→ What is being asked:
Copy the first line of the material below and every later line through the line containing "s.v, s.f, s.t = [], [], []", without any other output.
************
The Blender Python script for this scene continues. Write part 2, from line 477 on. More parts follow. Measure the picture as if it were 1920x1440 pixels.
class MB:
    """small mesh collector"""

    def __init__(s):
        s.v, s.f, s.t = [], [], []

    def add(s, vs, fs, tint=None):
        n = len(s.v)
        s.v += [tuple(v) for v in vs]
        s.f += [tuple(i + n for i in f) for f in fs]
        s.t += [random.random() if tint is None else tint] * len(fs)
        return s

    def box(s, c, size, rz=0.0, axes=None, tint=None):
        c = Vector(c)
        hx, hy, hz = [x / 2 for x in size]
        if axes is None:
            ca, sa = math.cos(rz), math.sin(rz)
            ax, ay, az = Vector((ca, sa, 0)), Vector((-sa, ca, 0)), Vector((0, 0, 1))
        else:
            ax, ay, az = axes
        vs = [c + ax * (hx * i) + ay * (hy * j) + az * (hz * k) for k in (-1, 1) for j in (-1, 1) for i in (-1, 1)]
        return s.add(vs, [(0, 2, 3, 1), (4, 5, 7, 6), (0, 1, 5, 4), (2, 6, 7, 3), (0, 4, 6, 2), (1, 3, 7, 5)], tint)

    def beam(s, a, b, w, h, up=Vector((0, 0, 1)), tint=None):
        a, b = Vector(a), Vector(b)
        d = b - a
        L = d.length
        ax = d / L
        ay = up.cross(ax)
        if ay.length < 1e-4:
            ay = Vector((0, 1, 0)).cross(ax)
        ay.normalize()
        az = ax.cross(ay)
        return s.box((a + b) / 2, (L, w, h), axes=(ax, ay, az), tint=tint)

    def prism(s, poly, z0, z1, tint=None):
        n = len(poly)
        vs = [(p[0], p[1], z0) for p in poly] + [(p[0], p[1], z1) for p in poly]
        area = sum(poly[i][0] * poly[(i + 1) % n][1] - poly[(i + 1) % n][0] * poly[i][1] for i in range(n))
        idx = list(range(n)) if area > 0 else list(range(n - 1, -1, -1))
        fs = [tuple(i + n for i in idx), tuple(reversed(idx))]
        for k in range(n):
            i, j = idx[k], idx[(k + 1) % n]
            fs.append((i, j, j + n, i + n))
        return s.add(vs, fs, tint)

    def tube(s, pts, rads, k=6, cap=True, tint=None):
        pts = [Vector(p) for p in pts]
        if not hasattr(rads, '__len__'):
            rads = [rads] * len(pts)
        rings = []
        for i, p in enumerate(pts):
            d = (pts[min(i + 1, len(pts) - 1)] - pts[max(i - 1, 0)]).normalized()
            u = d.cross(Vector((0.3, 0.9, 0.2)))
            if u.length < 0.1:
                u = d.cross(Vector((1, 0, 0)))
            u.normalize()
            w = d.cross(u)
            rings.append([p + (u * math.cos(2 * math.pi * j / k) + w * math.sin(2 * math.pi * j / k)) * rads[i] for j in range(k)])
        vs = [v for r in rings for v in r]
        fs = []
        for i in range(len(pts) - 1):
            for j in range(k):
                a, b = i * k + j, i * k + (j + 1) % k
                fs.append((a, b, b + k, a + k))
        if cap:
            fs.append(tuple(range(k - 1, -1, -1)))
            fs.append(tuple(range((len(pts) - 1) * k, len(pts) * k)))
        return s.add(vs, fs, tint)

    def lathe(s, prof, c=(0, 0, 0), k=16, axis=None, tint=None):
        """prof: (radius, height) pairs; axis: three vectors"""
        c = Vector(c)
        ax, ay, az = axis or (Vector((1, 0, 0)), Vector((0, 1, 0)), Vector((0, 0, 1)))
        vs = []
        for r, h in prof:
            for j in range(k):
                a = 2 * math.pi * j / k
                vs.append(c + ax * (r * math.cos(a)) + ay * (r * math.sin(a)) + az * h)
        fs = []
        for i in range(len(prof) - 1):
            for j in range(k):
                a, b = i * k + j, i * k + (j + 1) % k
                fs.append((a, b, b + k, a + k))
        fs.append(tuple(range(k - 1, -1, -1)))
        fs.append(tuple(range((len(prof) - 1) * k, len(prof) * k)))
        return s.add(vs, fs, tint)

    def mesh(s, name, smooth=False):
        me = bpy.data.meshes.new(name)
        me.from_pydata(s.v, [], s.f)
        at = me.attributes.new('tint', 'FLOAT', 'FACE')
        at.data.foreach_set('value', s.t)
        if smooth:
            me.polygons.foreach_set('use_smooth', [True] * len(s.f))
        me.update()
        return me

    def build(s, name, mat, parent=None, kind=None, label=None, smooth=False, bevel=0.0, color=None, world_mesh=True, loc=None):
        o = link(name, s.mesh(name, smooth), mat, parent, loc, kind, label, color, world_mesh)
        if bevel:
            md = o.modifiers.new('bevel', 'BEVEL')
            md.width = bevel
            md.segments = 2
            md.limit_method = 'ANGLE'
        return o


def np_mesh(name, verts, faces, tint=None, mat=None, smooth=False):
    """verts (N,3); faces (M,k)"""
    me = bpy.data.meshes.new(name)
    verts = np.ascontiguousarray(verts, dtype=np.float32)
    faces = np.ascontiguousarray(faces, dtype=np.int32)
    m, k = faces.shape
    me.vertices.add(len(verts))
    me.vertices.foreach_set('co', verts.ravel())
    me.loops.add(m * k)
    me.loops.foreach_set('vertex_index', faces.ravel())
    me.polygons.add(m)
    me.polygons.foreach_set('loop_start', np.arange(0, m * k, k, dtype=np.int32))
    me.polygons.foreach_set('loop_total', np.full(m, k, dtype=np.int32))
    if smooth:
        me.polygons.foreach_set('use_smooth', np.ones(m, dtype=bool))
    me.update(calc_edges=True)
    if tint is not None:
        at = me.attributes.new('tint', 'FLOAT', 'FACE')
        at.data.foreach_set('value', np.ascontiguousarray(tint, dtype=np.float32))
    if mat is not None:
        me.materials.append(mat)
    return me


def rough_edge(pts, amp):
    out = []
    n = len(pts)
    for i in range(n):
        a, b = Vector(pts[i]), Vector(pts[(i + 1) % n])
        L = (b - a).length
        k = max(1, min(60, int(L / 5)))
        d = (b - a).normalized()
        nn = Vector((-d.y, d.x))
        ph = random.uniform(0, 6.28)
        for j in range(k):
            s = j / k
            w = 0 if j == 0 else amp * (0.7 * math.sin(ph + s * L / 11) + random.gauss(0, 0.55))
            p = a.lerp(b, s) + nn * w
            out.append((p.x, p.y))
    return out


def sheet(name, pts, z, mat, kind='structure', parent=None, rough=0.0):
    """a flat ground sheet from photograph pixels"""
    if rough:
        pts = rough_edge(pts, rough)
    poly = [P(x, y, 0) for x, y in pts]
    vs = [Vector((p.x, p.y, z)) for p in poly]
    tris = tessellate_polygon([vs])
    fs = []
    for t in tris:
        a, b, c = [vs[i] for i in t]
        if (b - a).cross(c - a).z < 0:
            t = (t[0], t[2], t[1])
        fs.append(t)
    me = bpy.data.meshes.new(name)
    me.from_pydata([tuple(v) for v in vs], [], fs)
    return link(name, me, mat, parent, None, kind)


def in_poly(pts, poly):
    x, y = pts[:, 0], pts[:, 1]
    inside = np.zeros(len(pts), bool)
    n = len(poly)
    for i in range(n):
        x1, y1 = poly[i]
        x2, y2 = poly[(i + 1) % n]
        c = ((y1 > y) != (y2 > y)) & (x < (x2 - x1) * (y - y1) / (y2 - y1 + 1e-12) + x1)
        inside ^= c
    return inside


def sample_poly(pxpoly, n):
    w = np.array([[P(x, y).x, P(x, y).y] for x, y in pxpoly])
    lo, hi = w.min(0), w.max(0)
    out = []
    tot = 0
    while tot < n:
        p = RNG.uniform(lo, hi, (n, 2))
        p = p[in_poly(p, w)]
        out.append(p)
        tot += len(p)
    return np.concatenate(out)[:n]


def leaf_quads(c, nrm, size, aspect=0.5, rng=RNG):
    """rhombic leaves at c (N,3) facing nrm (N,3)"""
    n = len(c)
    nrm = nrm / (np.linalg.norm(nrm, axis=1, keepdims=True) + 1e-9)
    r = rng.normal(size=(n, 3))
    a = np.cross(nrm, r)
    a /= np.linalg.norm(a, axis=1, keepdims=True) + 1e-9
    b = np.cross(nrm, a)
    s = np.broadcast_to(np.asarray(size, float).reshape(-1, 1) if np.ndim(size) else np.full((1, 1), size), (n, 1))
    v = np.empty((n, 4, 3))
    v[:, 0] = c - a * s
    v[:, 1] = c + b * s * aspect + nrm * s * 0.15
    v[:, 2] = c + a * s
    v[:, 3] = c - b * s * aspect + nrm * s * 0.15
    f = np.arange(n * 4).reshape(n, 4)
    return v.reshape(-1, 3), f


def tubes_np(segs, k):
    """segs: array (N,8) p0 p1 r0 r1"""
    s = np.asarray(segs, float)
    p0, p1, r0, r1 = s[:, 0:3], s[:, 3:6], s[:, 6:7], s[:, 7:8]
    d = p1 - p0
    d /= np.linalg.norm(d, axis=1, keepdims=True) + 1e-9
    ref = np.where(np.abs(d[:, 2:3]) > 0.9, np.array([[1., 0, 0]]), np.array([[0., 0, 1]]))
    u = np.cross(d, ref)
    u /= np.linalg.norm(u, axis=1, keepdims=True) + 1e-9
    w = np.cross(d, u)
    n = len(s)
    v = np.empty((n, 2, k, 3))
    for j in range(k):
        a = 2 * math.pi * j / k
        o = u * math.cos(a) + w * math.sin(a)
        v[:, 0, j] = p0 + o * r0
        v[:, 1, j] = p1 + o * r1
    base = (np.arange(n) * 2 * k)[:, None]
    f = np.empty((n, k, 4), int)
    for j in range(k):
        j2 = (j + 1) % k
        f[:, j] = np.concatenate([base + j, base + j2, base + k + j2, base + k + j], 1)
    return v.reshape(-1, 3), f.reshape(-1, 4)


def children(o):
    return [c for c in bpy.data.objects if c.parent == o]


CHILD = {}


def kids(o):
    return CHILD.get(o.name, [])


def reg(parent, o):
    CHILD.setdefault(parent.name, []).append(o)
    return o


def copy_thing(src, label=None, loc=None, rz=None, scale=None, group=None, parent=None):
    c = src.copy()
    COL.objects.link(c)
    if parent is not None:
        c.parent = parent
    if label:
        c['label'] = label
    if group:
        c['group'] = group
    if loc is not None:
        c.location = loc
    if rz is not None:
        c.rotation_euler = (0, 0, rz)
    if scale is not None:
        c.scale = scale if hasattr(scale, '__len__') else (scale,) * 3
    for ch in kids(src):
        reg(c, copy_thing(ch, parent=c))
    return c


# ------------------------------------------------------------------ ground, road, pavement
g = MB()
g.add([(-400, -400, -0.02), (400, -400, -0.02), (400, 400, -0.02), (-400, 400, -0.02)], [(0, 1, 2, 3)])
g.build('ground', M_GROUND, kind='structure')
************
→ Solution for this task:
The Blender Python script for this scene continues. Write part 2, from line 477 on. More parts follow. Measure the picture as if it were 1920x1440 pixels.
class MB:
    """small mesh collector"""

    def __init__(s):
        s.v, s.f, s.t = [], [], []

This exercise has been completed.